As seen on Colorado Real Estate Journal
For the past two years, Denver’s multifamily investment market has been stuck. Buyers wanted lower prices. Sellers refused to budge. Transaction volume fell nearly 40% below its five-year average, and both sides dug in, waiting for conditions to shift in their favor. But a new force is now entering the picture – one that doesn’t care about stubbornness or patience – and it’s about to move a significant number of Denver apartment owners off the fence, whether they are ready or not.
That force is loan maturity. The wave of debt originated at historically low rates in 2020 and 2021 is now coming due. For owners who locked in 3% to 4% financing at the height of the market, the reset is brutal: Refinancing today means stepping into a dramatically higher rate environment, often requiring fresh equity injections just to make the new debt service work. The choice – refinance at a painful rate, bring additional capital to the table, or sell – is no longer just theoretical. It’s a difficult choice for many landlords across the Denver metro area, and the decisions owners make in the next 12 to 18 months will define the investment landscape for years to come.
The math that’s forcing the conversation. Consider a typical Denver apartment building acquired in 2021. A buyer who paid at or near the market peak – when median multifamily pricing reached roughly $340,000 per unit – likely used a five-year loan at a rate in the low to
mid-3% range. Today, that same loan is maturing into a market where refinancing costs significantly more, and where net operating income has been compressed by two-plus years of flat or declining rents and rising property insurance and other operating expenses. The debt coverage ratio that looked comfortable at origination may now be razor-thin or underwater.
For some owners, refinancing is still the right call – particularly those with strong equity positions, properties in tight submarkets, and the balance sheet to absorb a rate increase. But for a meaningful segment of the market, especially those who purchased aggressively at peak valuations with high leverage, the refinance path requires writing a check to the lender just to keep the building. That is a difficult conversation to have with partners and investors.
Why selling is looking more viable. Here is what has changed on the sell side: Pricing has stabilized. After falling roughly 18% from the 2021 peak, Denver multifamily values have largely stopped declining. The current median of approximately $281,400 per unit has held steady over the past year, suggesting the market may have found a floor. For an owner staring at a painful refinance, that floor matters – selling today does not necessarily mean taking a catastrophic loss. For longer-hold investors, it may simply mean selling at a 2019 or 2020 price, which is not the disaster it might appear on paper.

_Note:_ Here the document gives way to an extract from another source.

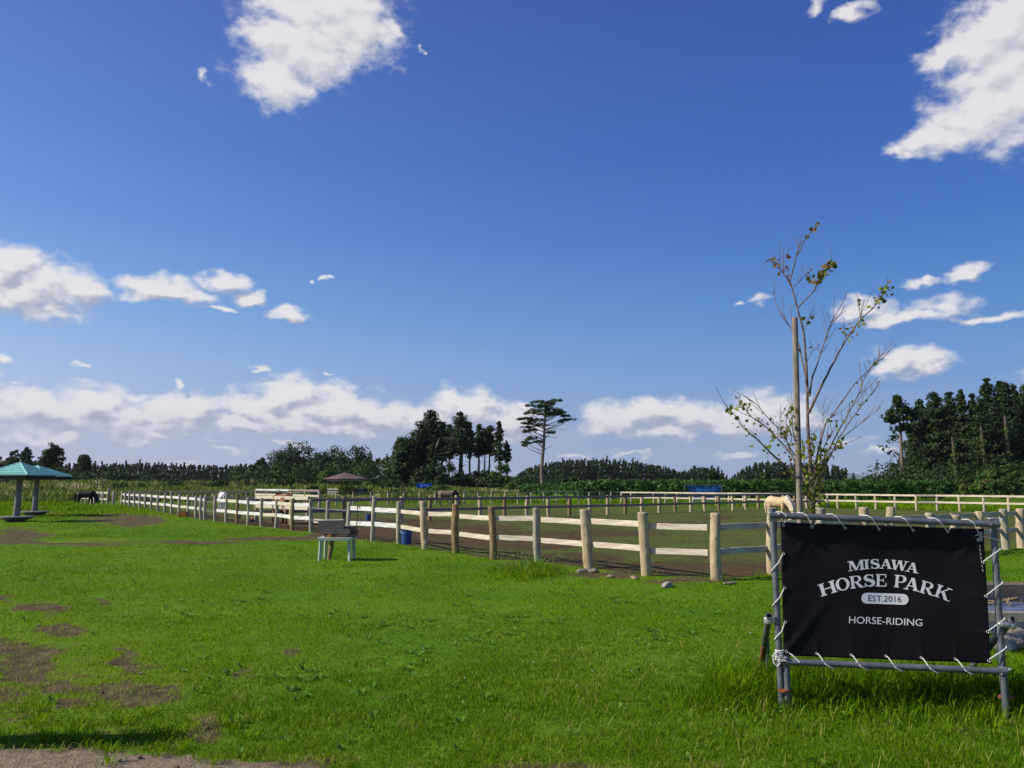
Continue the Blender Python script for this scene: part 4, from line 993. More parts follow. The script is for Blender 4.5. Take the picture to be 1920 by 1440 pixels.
BR = [  # (points in the crop, depth drift, root radius, tip radius, leaves)
 ([(484,1480),(478,1300),(470,1180),(462,1050),(457,920),(452,720),(440,560),(412,450),(385,350),(374,310)], .10, .030, .006, 0),
 ([(374,310),(400,220),(415,160),(475,85),(508,52)], -.15, .009, .003, 6), ([(385,345),(345,280),(300,195),(280,230)], .1, .007, .003, 3), ([(374,330),(345,250),(338,158)], .2, .006, .002, 2), ([(415,160),(400,100)], .1, .004, .002, 0),
 ([(375,320),(330,262),(290,232)], -.1, .005, .002, 2),
 ([(458,830),(440,720),(420,620),(385,540),(340,480),(315,430),(297,365)], .3, .011, .003, 0), ([(385,540),(378,420)], .1, .004, .002, 0),
 ([(462,930),(500,850),(550,750),(600,650),(650,570),(700,500),(770,430),(810,370),(826,338)], -.35, .016, .003, 22), ([(700,500),(700,430),(680,370)], .2, .005, .002, 1), ([(705,490),(720,400)], -.1, .004, .002, 0), ([(640,585),(620,520)], .1, .004, .002, 2),
 ([(466,850),(480,760),(515,660),(545,570),(565,510),(600,450),(636,380)], .25, .012, .003, 0), ([(565,510),(545,462)], .1, .004, .002, 0), ([(565,510),(640,448)], -.1, .004, .002, 0),
 ([(412,440),(460,390),(490,355),(515,300),(550,250),(577,222)], -.2, .008, .003, 30),
 ([(395,340),(440,295),(480,262)], .2, .004, .002, 3), ([(445,540),(460,490),(500,465)], .2, .005, .002, 2), ([(455,690),(480,640),(500,628)], -.2, .004, .002, 1),
 ([(488,1200),(540,980),(600,900),(680,790),(750,720),(800,660),(866,592)], .45, .012, .002, 2), ([(750,720),(812,675)], .1, .004, .002, 0),
 ([(505,1210),(560,1090),(620,980),(680,870),(710,800),(745,720),(790,680)], -.3, .010, .002, 3), ([(712,800),(705,760)], .1, .003, .002, 0),
 ([(520,1220),(600,1050),(690,920),(760,830),(802,768)], .3, .009, .002, 3), ([(610,1050),(700,980),(800,900)], -.3, .006, .002, 1), ([(510,1130),(570,1020),(600,960)], -.3, .006, .002, 5),
 ([(468,1330),(440,1290),(400,1240),(350,1170),(280,1110),(220,1050),(160,1000),(120,940),(68,882)], -.4, .015, .003, 16),
 ([(455,1260),(415,1180),(380,1120),(320,1050),(270,1000),(200,950),(150,890),(120,848)], .35, .013, .003, 22),
 ([(440,1200),(400,1130),(340,1020),(280,960),(220,890),(165,848)], -.2, .009, .002, 4), ([(336,1030),(328,960),(360,893)], .15, .005, .002, 3), ([(420,1150),(385,1000),(395,900)], -.2, .006, .002, 8), ([(345,1050),(360,1020),(350,990)], .1, .004, .002, 6),
 ([(478,1320),(505,1220),(545,1140),(590,1090),(620,1070)], -.3, .010, .003, 14), ([(474,1240),(520,1150),(515,1060)], -.25, .008, .002, 14), ([(470,1180),(480,1090),(478,1010)], -.3, .007, .002, 12), ([(470,1250),(440,1150),(432,1050)], -.25, .007, .002, 10),
 ([(480,1400),(500,1330),(530,1250)], -.25, .008, .003, 8), ([(478,1380),(465,1300),(470,1240)], -.3, .007, .003, 10), ([(482,1440),(470,1390),(480,1360)], -.3, .006, .003, 6),
 ([(500,1170),(530,980),(528,880)], .3, .004, .002, 0), ([(380,1080),(378,960),(386,870)], .3, .004, .002, 0), ([(425,1090),(395,1060),(380,830)], .4, .004, .002, 2),
]
M['young_leaf'] = leafy('young_leaves', (.07, .13, .012), (.24, .27, .03), (.30, .10, .035), trans=.4, rough=.45)
def build_young():
    g = random.Random(4); bmb = MB(); trunk = MB(); V, Q, T = [], [], []; off = 0
    Lt = lambda p: p - young.location
    for bi, (pts, drift, r0, r1, nl) in enumerate(BR):
        n = len(pts); P = []
        for i, (x, y) in enumerate(pts):
            u, v = c6(x, y); P.append(Lt(at_y(u, v, TY + .15 + drift * (i / (n - 1)) * (0 if bi == 0 else 1.3) + (0 if bi else drift * i / n))))
        # a little crookedness between the points
        S, W = [], []
        for i in range(n - 1):
            for k in range(3):
                f_ = k / 3; q = P[i].lerp(P[i+1], f_); w = .006 if bi else .003
                S.append(q + Vector((g.uniform(-w, w), g.uniform(-w, w), 0)) if k else q); t = (i + f_) / (n - 1); W.append(r0 + (r1 - r0) * t ** .6)
        S.append(P[-1]); W.append(r1)
        (trunk if bi == 0 else bmb).tube(S, W, 8 if bi == 0 else 6)
        if bi == 0: trunk.tube([Lt(tree_b) - Vector((0, 0, .03)), S[0]], [.040, .030], 8)
        if bi:
            tot = sum((S[i+1] - S[i]).length for i in range(len(S) - 1))
            for k in range(int(tot * 9)):
                i = min(int(g.uniform(.2, 1) * (len(S) - 1)), len(S) - 2); d0 = (S[i+1] - S[i]).normalized(); sd0 = Vector((g.uniform(-1, 1), g.uniform(-1, 1), g.uniform(-.1, .6))).normalized()
                d1 = (d0 + sd0 * .65).normalized(); l = g.uniform(.05, .26); q0_ = S[i]; bmb.tube([q0_, q0_ + d1 * l * .5, q0_ + d1 * l + Vector((0, 0, l * .12))], [min(W[i] * .6, .0042), .0028, .0016], 4)
        # leaves: towards the tip on short stalks, or all along for the low shoots
        for k in range(int(nl * (2.4 if pts[0][1] > 1000 else 2.6))):
            low = pts[0][1] > 1000; t = g.uniform(.15 if low else .38, 1) ** (.8 if low else .7); idx = min(int(t * (len(S) - 1)), len(S) - 1)
            c = S[idx] + Vector((g.gauss(0, .028), g.gauss(0, .03), g.gauss(-.012, .026)))
            r = g.uniform(.012, .025); nrm = Vector((g.uniform(-1, .6), g.uniform(-1.2, .5), g.uniform(-.5, 1))).normalized()
            a = nrm.orthogonal().normalized(); b = nrm.cross(a); ph = g.uniform(0, 6.28); kk = 8
            curl = g.uniform(.0, .5)
            green = .9 if pts[0][1] > 1100 else .45
            tint = g.uniform(.05, .72) if g.random() < green else g.uniform(.75, 1)
            for j in range(kk):
                th = ph + 6.2832 * j / kk; rr = r * (1.12 if j == 0 else (.8 if j == 4 else 1))
                V.append(c + a * (rr * math.cos(th)) + b * (rr * .92 * math.sin(th)) + nrm * (curl * rr * math.cos(th - ph) ** 2)); T.append(tint)
            V.append(c); T.append(tint)
            for j in range(kk): Q.append((off + j, off + (j + 1) % kk, off + kk))
            off += kk + 1
    trunk.build('trunk', M['twig'], young, smooth=True); bmb.build('branches', M['twig'], young, smooth=True)
    link('foliage', np_mesh('foliage', [tuple(p) for p in V], [np.array(Q)], M['young_leaf'], {'tint': T}), young)
build_young()

# ------------------------------------------------------------------ low table with a heap of planks, buckets, crates
def build_table():
    c0 = gp(632, 1050); t = thing('side_table', c0, 'low cream plastic table on the lawn carrying a heap of old planks', 'table')
    pl = material('cream_plastic', [(.35, (.36, .42, .32)), (.6, (.46, .52, .41))], 4, 3, .5, .05, 30, spec=.4)
    topz = .475; w = .73
    mb = MB(); mb.box((0, 0, topz), (w, .62, .018), None, .008); mb.build('tabletop', pl, t)
    mb = MB(); mb.box((0, -.30, topz - .03), (w - .05, .02, .045)); mb.box((0, .30, topz - .03), (w - .05, .02, .045)); mb.box((-w/2 + .03, 0, topz - .03), (.02, .55, .045)); mb.box((w/2 - .03, 0, topz - .03), (.02, .55, .045)); mb.build('apron', pl, t)
    for sx in (-1, 1):
        for sy in (-1, 1):
            mb = MB(); a = Vector((sx*(w/2 - .06), sy*.245, topz - .01)); b = Vector((sx*(w/2 - .045), sy*.265, -.01)); mb.beam(b, a, .042, .042); mb.beam(b + Vector((-sx*.018, 0, 0)), a + Vector((-sx*.03, 0, 0)), .03, .045); mb.build('leg', pl, t)
    gy = material('grey_plank', [(.3, (.10, .085, .075)), (.6, (.19, .165, .145))], 5, 6, .85, .3, 30, (1.0, 4, 7)); br = material('brown_plank', [(.3, (.13, .07, .04)), (.6, (.25, .15, .09))], 5, 6, .85, .3, 30, (1, 4, 7)); pale = M['cream_board']
    orange = material('orange_offcut', [(.4, (.45, .2, .03)), (.6, (.6, .3, .06))], 8)
    g = 'planks heaped on the low table'
    z0 = topz + .01
    PL = [  # x0, x1, y, z, depth, height, tilt, material, label
     (-.24, .38, .02, z0 + .03, .46, .055, .0, br, 'broad reddish brown plank lying flat at the bottom of the heap'),
     (-.30, .30, -.20, z0 + .115, .04, .10, .0, gy, 'long grey plank on edge, lowest at the front of the heap'),
     (-.36, .33, -.14, z0 + .085, .05, .06, .0, br, 'brown batten lying behind the grey front planks'),
     (-.385, .165, -.19, z0 + .215, .05, .095, .0, gy, 'grey weathered plank stacked in the middle of the heap'),
     (-.37, .18, -.18, z0 + .305, .06, .085, .012, gy, 'brownish grey plank near the top of the heap'),
     (-.40, .15, -.10, z0 + .352, .16, .02, .035, pale, 'thin pale board lying tilted on top of the heap'),
     (.10, .36, .05, z0 + .20, .22, .035, .0, gy, 'short grey board sticking out to the right of the heap'),
     (.12, .40, .02, z0 + .145, .24, .05, .0, br, 'dark brown board end below the short grey board'),
     (.05, .43, .04, z0 + .095, .26, .045, -.01, br, 'dark brown board sticking out furthest on the right'),
     (.08, .26, -.26, z0 + .03, .06, .05, .0, br, 'reddish block at the front edge of the table'),
     (-.15, -.08, -.26, z0 + .025, .07, .055, .0, orange, 'small orange offcut at the front edge of the table'),
    ]
    for (x0, x1, y, z, dp, h, tl, mt, lb) in PL:
        mb = MB(); mb.box((0, 0, 0), (x1 - x0, dp, h), Euler((0, -tl, rnd.uniform(-.03, .03))), .004)
        tag(mb.build('plank', mt, None, c0 + Vector(((x0 + x1) / 2, y, z))), lb, 'plank', g)
    # an old post leaning in the shade under the table
    mb = MB(); mb.tube([(-.19, .1, .0), (-.13, .12, .46)], [.045, .05], 10); tag(mb.build('old_post', M['log_brown'], None, c0, True), 'short brown post standing under the low table', 'post')
build_table()
def bucket(loc, r, h, label, grp, handle=True):
    t = thing('bucket', loc, label, 'bucket', grp); bl = M.setdefault('blue_plastic', material('blue_plastic', [(.35, (.018, .06, .21)), (.65, (.03, .09, .28))], 5, 4, .42, .05, 20, spec=.45))
    mb = MB(); mb.lathe((0, 0, 0), [(r*.80, 0), (r*.82, .01), (r*.93, h*.72), (r*.98, h*.735), (r*.98, h*.76), (r*.95, h*.78), (r, h*.97), (r*1.05, h*.975), (r*1.06, h), (r*.98, h), (r*.80, .03)], 24); mb.build('tub', bl, t, smooth=True)
    mb = MB(); P = [(r*1.03*math.cos(a), -r*.35*math.sin(a) - r*.3, h*.93 - .35*r*math.sin(a)) for a in np.linspace(0, math.pi, 13)]; mb.tube(P, .006, 6); mb.build('handle', M['clamp'], t, smooth=True)
b1 = gp(762, 1020); bucket(b1, .155, .37, 'blue plastic bucket beside the post where white rails give way to bare wood', 'blue buckets')
b2 = gp(691, 976.5); bucket(b2, .13, .29, 'blue bucket standing on the mud inside the paddock', 'blue buckets')
def open_crate(u, v, w, h, d, mat, label, cat='crate'):
    c = gp(u, v); t = thing('crate', c, label, cat); mb = MB(); e = .02
    mb.box((0, 0, e/2 + .004), (w, d, e)); mb.box((0, -d/2 + e/2, h/2 + .002), (w, e, h)); mb.box((0, d/2 - e/2, h/2 + .002), (w, e, h)); mb.build('box_body', mat, t)
    mb = MB(); mb.box((-w/2 - e/2, 0, h/2 + .002), (e, d + .01, h + .01)); mb.box((w/2 + e/2, 0, h/2 + .002), (e, d + .01, h + .01)); mb.build('end_board', mat, t)
open_crate(343.5, 969.5, .36, .26, .3, material('orange_plastic', [(.4, (.30, .10, .02)), (.6, (.42, .17, .03))], 6), 'orange crate on the grass against the white fence')
def stool(u, v, label):
    c = gp(u, v); t = thing('mounting_block', c, label, 'step'); mt = M['dark_board']; mb = MB(); mb.box((0, 0, .27), (.52, .28, .05)); mb.build('step_board', mt, t)
    for sx in (-1, 1): mb = MB(); mb.box((sx*.2, 0, .125), (.05, .26, .25)); mb.build('leg', mt, t)
stool(457, 972, 'low dark wooden step on the mud behind the white fence')
mb = MB(); mb.ball((0, 0, .1), .14, (1.2, 1, .8)); tag(mb.build('salt_lick', material('brown_block', [(.4, (.12, .05, .03)), (.6, (.3, .16, .1))], 9), None, gp(474.5, 978)), 'round brown lump on the mud near the dark wooden step', 'salt lick')
cav = thing('cavalletti', gp(752, 963), 'low white block with a pole end lying in the paddock beyond the white rails', 'jump block'); mb = MB(); mb.box((-.6, 0, .12), (.85, .3, .22), None, .01); mb.build('block', M['white_board'], cav)
mb = MB(); mb.box((1.0, .05, .14), (2.3, .12, .13)); mb.build('pole', M['dark_board'], cav)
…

At the same time, the buyer pool – while not deep – is active. Private investors have been acquiring Denver multifamily assets steadily, accounting for roughly 70% of recent transactions. These buyers are targeting value-add, suburban properties at manageable price points, underwriting to today’s fundamentals rather than peak assumptions. For motivated sellers, a willing and capable buyer exists. The question is whether the two sides can close the remaining gap in price expectations.
What owners should be doing right now. The worst outcome in this environment is a forced sale with no preparation. Loan maturity events do not sneak up on anyone – the dates are known well in advance. That means owners with 2020 or 2021 vintage debt should already be stress-testing both paths: modeling the refinance scenario with realistic current rates and NOI projections and simultaneously getting a current broker opinion of value to understand what the sale market would yield today versus in 12 months when supply conditions improve further.
One underappreciated factor: selling in 2026 may produce a better outcome than waiting for the market to fully recover. As the supply pipeline empties and rent growth accelerates into 2027, buyer expectations will also rise – and the value-add narrative that drives private buyer interest today may compress as properties get cleaner. Selling into a recovering market, rather than a recovered one, is often where the best relative pricing occurs. Owners who wait for a perfect market may find that the buyers willing to pay a premium have already moved on.
Denver’s multifamily market is not broken – but it is in the middle of a necessary reset. For owners who acquired at peak leverage and now face maturing debt, the dilemma is real and the clock is ticking. The good news is that both paths – a strategic sale or a thoughtful refinance – are executable today. The key is making the decision proactively, with clear eyes on the numbers, rather than letting the lender make it for you.